Ebu Kilâbe, Ömer b. Abdülaziz'in meclisinde bulunmuştu. Halife Ömer, kendisinden öğüt istedi, o da şöyle dedi:

"Hazreti Adem (a.s) zamanından bu zamana kadar sizden başka hiçbir halife kalmamıştır. Siz, ölecek ilk halife de değilsiniz." Halife:

"Biraz daha öğüt ver!" dedi; o şöyle devam etti:

"Şayet Allah (c.c) sizinle beraberse, daha kimden korkuyorsunuz? Eğer O sizinle beraber değilse, kime sığınacaksınız?" Ömer b.Abdülaziz:

"Bu kadar öğüt bana yeter" dedi.

Hikmet:

Bir gün Halife Süleyman b. Abdülmelik (Süleyman b. Abdülmelik (ö. Miladi, 717, Merci Dabık): Emevî hanedanının Mervân kolundan gelen dördüncü halifesidir. Zamanında istanbul kuşatılmış ama başarılı olunamamıştır. Kuşatma dönüşünde vefat etmiştir.) tefekküre dalarak kendi kendine: "Dünyada bolca nimetlere kavuştum; ahirette hâlim nasıl olur acaba!" diye düşündü. Daha sonra zamanın alimi ve zahidi olan Ebu Hâzım'ın yanına gitti. Ona:

"Bana yemeğinden bir şey getir de iftar edeyim" dedi. O da ateşte kuruttuğu birkaç çürük hurmayı önüne koyarak:

"Bu benim iftarımdır" dedi. Halife Süleyman bunu görünce ağlamaya başladı. Bu, onda büyük bir tesir bıraktı. Üç gün hiç bozmadan oruç tuttu. Üçüncü gece çürümüş hurmalarla iftar etti. Denilir ki: "O, bu gecede ailesine yaklaştı, niyetinin samimiliği ve orucunu bu yemekle açtığından dolayı ondan Abdülaziz, ondan da Ömer bin Abdülaziz dünyaya geldi."

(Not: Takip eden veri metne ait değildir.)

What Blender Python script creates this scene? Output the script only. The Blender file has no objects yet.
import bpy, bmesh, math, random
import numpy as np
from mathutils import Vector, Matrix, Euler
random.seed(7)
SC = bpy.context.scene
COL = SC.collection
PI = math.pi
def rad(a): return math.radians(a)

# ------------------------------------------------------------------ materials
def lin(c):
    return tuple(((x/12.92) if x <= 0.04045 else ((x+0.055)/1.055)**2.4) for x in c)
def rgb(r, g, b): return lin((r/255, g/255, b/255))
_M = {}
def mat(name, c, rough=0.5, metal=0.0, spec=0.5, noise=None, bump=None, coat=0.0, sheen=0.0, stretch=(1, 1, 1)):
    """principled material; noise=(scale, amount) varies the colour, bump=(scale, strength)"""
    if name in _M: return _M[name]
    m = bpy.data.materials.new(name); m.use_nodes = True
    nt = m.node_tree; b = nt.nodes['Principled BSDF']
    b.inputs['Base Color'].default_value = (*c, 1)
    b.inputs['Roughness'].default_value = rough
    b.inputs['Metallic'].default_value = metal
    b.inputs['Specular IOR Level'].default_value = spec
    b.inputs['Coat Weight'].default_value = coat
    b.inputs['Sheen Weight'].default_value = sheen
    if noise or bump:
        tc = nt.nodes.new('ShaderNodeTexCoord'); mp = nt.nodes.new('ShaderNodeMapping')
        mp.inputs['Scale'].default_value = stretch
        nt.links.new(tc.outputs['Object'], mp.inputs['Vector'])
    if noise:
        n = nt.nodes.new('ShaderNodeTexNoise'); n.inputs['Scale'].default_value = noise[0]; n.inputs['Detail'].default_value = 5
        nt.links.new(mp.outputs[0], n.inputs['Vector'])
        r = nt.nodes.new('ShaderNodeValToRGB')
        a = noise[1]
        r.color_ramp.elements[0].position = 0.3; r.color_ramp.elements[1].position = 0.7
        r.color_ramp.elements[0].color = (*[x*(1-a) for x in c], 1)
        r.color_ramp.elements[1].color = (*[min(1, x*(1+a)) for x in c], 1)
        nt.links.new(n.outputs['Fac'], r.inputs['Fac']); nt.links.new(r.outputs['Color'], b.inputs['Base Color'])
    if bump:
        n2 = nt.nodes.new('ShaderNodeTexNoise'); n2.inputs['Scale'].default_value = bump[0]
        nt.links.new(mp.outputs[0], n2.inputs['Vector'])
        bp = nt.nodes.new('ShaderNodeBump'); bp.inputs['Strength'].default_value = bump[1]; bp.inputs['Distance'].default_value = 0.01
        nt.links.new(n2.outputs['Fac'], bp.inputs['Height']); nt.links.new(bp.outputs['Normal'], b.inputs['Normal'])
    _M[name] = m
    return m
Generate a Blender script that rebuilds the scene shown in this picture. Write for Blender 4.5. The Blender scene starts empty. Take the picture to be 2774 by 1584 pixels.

Yöneticiyi aldatan kimse, onun zulmüne ortaktır.

Ömer bin Abdülaziz, ihsan, zühd, insaf ve adalet bakımından zamanın en önde geleniydi; yolu, Ömer bin Hattab'ın (r.a) yoluydu.

Nükte:

Ömer bin Abdülaziz'e: Tövbe etmenizin sebebi nedir? diye sorulunca; şöyle demiştir: "Bir gün hizmetçimi dövüyordum, bana: "Sabahı kıyamet olacak geceyi unutma!" dedi. Bu söz kalbime işledi, ben de samimi olarak tövbe ettim."

Nükte: 

Büyük zatlardan birisi Halife Reşîd'i Arafat dağında, ayakları çıplak, yorgun, sıcak taşlar üzerinde dururken gördü. Halife ellerini kaldırmış şöyle diyordu:

"Ey Rabbim! Sen sensin ben ise âdeti her gün sana isyan olan Reşîd'im. Senin âdetin ise her gün bana merhametle muamele etmendir. Günahlarımı bağışla, bana acı!" Bunu duyan o büyük zat:

"Yeryüzünün sultanının, göklerin sultanı huzurundaki şu yalvarışına bakın! dedi.

Ömer bin Abdülaziz, Ebu Hâzım'dan bir öğüt isteyince; o şöyle demiştir:

"Uyuduğun zaman ölümü başının altına koy. Hangi işi yaparken ölmek hoşuna gederse onu yapmaya koyul! İçinde iken ölümün sana gelmesini istemediğin şeyleri terk et. Şunu bil ki, çok kez, ölüm sana yapmak istediklerinden daha yakındır; onlara ulaşamadan ölürsün."

Bir devlet başkanı, bu hikayeleri devamlı göz önünde tutmalı, kendisine birisi öğüt verince onun öğütlerini dinlemeli, bir alim gördüğünde ondan nasihat istemelidir. Âlimlerin de bu tür öğütlerle onlara nasihat etmesi, fakat onları boş vaad ve övgülerle aldatmaması ve hak sözü onlardan esirgememesi gerekir. Yöneticiyi aldatan kimse, onun zulmüne ortaktır. Yüce Allah en iyisini bilir.